Listing:

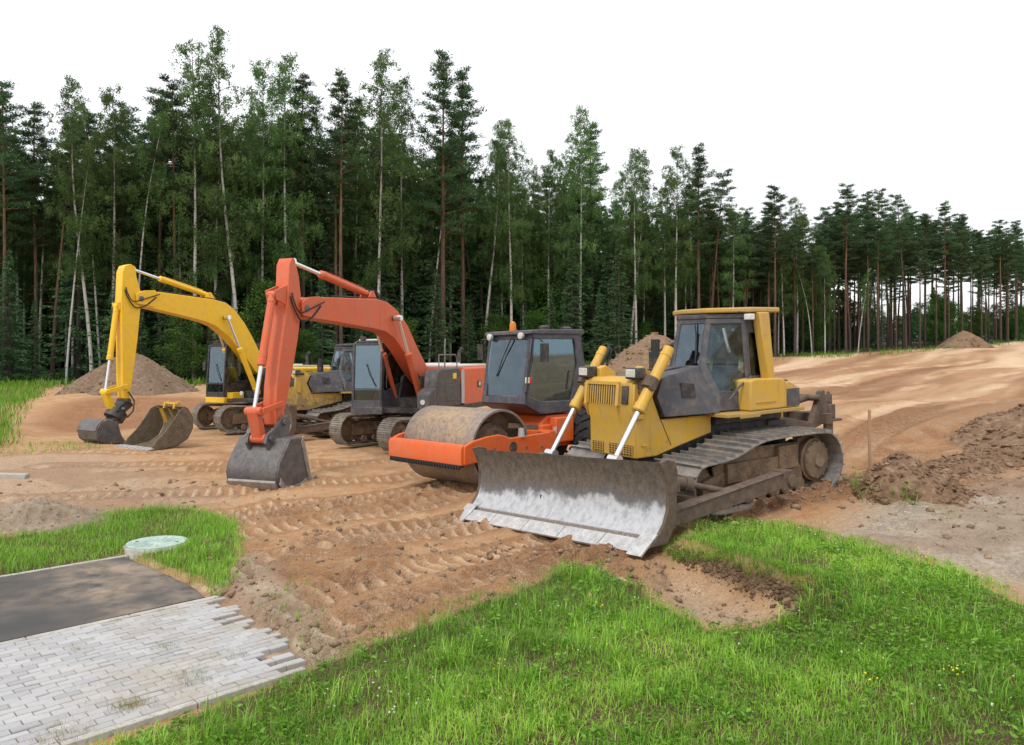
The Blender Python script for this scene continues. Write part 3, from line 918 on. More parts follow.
# ------------------------------------------------------------------ bulldozer
def blade_mat():
    m = NT('scoured_blade')
    co = m.coord()
    h = m.attr('up')
    mp = m.node('ShaderNodeMapping'); mp.inputs['Scale'].default_value = (1, 1.0, .62); m.link(co, mp.inputs['Vector'])
    n1 = m.noise(co, 1.6, 5, .6); n2 = m.noise(mp.outputs[0], 11, 6, .65); n3 = m.noise(mp.outputs[0], 46, 4, .7)
    mud = m.mix(m.maprange(n2, .35, .65), (.075, .062, .05), (.15, .12, .095))
    mud = m.mix(m.maprange(n3, .5, .7, 0, .5), mud, (.30, .235, .17))
    hh = m.math('ADD', h, m.math('MULTIPLY', m.math('SUBTRACT', n1, .5), .75))
    hh = m.math('ADD', hh, m.math('MULTIPLY', m.math('SUBTRACT', n2, .5), .14))
    pol = m.maprange(hh, .47, .37)
    blue = m.maprange(hh, .62, .5)
    c = m.mix(m.math('MULTIPLY', blue, .5), mud, (.12, .13, .155))
    bright = m.mix(m.maprange(n2, .45, .72), (.50, .51, .535), (.30, .29, .285))
    c = m.mix(pol, c, bright)
    rim = m.math('MULTIPLY', m.maprange(h, .155, .14), m.maprange(n3, .35, .5, .5, 1))
    c = m.mix(rim, c, (.16, .125, .095))
    m.col(c)
    m.metal(m.math('MULTIPLY', pol, .35))
    m.rough(m.mix(pol, (.8, .8, .8), (.42, .42, .42)))
    m.bump(n3, .25, .005)
    return m.m
BLADEMAT = blade_mat()

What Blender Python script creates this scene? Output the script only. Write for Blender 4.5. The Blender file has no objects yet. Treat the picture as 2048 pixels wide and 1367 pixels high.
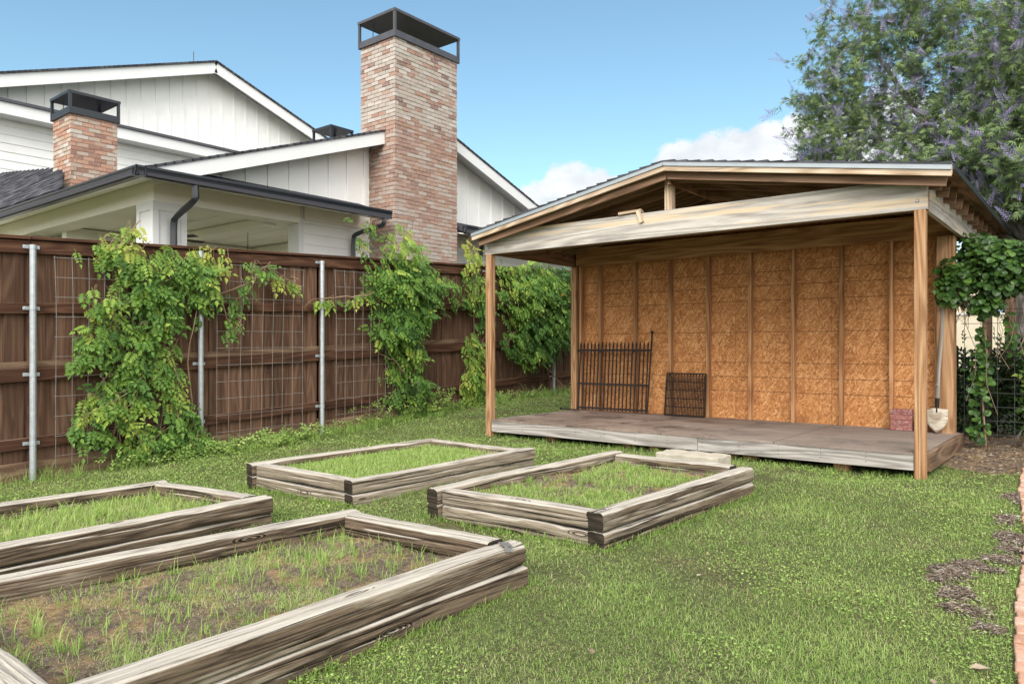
import bpy, math, random
import numpy as np
from mathutils import Vector, Matrix

random.seed(7)
RNG = np.random.default_rng(11)
S = bpy.context.scene
COL = S.collection

# ------------------------------------------------------------------ camera
cd = bpy.data.cameras.new("camera")
cam = bpy.data.objects.new("camera", cd); COL.objects.link(cam)
cam.location = (0, 0, 1.37)
cam.rotation_euler = (math.radians(90), 0, math.radians(38.8))
cd.sensor_width = 36.0; cd.lens = 1480 / 2048 * 36
cd.shift_y = 11.5 / 2048
cd.clip_start = 0.05; cd.clip_end = 3000
S.camera = cam

# ------------------------------------------------------------------ light and sky
SUN_EL, SUN_AZ = math.radians(38), math.radians(152)      # azimuth from +Y towards +X
sd = bpy.data.lights.new("sun", 'SUN')
sd.energy = 1.6; sd.angle = math.radians(40); sd.color = (1.0, 0.965, 0.91)
sun = bpy.data.objects.new("sun", sd); COL.objects.link(sun)
sdir = Vector((math.sin(SUN_AZ) * math.cos(SUN_EL), math.cos(SUN_AZ) * math.cos(SUN_EL), math.sin(SUN_EL)))
sun.rotation_euler = sdir.to_track_quat('Z', 'Y').to_euler()
sun.location = (0, -5, 20)

W = bpy.data.worlds.new("World"); S.world = W; W.use_nodes = True
S.view_settings.view_transform = 'Standard'; S.view_settings.look = 'None'
S.view_settings.exposure = 1.22; S.view_settings.gamma = 1.0
S.cycles.use_denoising = True; S.cycles.max_bounces = 6; S.cycles.diffuse_bounces = 4; S.cycles.transparent_max_bounces = 8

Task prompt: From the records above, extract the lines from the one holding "What Blender Python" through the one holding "COL = S.collection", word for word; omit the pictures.

Full solution:
What Blender Python script creates this scene? Output the script only. Write for Blender 4.5. The Blender file has no objects yet. Treat the picture as 2048 pixels wide and 1367 pixels high.
import bpy, math, random
import numpy as np
from mathutils import Vector, Matrix

random.seed(7)
RNG = np.random.default_rng(11)
S = bpy.context.scene
COL = S.collection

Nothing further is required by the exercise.